DIRECTIONS FOR THIS TASK
Find every line below that contains the word "More" and copy it out.
──────── SUPPLIED MATERIAL ────────
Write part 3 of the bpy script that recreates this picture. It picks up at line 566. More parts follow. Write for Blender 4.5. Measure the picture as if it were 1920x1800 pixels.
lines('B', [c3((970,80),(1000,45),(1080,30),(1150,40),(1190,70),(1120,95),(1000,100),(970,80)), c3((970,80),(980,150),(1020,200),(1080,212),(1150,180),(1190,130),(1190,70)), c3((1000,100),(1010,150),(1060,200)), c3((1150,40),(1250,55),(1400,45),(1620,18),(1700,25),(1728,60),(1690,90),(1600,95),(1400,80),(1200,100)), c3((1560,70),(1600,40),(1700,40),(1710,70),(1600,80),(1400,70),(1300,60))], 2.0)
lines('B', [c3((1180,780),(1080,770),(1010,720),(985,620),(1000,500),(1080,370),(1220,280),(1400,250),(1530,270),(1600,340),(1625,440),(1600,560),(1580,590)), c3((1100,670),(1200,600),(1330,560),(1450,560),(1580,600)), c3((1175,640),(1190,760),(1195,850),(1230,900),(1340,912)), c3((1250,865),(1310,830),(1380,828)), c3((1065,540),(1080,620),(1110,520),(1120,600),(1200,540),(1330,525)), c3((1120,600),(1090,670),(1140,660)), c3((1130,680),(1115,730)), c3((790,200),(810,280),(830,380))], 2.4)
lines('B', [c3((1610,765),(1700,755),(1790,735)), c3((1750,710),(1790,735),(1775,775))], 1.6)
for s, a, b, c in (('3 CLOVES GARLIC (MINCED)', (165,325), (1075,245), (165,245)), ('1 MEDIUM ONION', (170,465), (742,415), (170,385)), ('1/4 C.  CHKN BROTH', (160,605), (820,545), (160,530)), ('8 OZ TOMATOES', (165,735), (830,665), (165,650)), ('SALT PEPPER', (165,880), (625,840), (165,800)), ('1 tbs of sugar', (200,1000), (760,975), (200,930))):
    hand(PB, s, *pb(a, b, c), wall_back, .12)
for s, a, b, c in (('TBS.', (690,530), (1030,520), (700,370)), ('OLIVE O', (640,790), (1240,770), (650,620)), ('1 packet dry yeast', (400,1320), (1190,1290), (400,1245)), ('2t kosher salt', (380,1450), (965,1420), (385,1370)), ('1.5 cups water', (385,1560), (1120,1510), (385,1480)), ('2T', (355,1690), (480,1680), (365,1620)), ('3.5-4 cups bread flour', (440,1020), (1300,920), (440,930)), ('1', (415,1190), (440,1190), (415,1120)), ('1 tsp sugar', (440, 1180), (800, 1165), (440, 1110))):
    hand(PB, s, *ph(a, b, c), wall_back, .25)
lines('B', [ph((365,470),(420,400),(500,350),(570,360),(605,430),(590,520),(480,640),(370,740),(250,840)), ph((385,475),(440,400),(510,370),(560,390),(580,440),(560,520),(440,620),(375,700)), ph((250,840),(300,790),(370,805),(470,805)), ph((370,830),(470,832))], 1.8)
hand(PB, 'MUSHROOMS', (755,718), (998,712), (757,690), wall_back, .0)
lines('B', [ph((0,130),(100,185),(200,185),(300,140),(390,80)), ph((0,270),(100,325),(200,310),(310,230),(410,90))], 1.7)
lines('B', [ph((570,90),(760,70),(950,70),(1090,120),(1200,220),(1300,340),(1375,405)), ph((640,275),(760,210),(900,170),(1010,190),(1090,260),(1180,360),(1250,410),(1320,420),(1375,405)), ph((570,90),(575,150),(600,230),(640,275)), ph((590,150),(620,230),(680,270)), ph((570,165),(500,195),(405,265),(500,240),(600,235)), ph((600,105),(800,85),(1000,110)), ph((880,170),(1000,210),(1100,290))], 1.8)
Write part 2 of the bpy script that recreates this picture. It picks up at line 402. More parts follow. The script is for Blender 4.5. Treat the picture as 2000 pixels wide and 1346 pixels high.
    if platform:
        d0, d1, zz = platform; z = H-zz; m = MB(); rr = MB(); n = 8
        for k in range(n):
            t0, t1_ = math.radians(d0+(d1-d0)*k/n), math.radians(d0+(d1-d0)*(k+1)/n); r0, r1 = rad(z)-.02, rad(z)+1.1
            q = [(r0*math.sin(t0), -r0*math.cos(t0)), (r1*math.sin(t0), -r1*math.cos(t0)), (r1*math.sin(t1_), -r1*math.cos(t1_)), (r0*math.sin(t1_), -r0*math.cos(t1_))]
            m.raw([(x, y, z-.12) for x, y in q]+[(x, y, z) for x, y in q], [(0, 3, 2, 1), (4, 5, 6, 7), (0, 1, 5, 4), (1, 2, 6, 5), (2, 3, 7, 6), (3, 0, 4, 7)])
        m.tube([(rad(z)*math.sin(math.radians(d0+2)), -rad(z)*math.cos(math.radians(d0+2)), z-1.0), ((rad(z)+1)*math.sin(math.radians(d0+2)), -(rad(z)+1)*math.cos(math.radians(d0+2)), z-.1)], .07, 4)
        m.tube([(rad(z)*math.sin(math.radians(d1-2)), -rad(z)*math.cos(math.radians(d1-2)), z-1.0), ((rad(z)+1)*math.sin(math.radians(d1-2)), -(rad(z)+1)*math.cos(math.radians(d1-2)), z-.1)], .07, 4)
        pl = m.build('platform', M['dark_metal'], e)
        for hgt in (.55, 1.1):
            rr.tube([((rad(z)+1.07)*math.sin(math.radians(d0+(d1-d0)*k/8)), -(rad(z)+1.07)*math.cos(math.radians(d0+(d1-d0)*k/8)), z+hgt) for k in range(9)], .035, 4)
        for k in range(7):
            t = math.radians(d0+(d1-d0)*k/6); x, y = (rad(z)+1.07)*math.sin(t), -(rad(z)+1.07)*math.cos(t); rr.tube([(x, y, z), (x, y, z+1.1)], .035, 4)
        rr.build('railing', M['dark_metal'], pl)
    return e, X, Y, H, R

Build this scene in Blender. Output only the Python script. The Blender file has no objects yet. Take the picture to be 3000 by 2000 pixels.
────────
FINISHED TASK
Write part 3 of the bpy script that recreates this picture. It picks up at line 566. More parts follow. Write for Blender 4.5. Measure the picture as if it were 1920x1800 pixels.
Write part 2 of the bpy script that recreates this picture. It picks up at line 402. More parts follow. The script is for Blender 4.5. Treat the picture as 2000 pixels wide and 1346 pixels high.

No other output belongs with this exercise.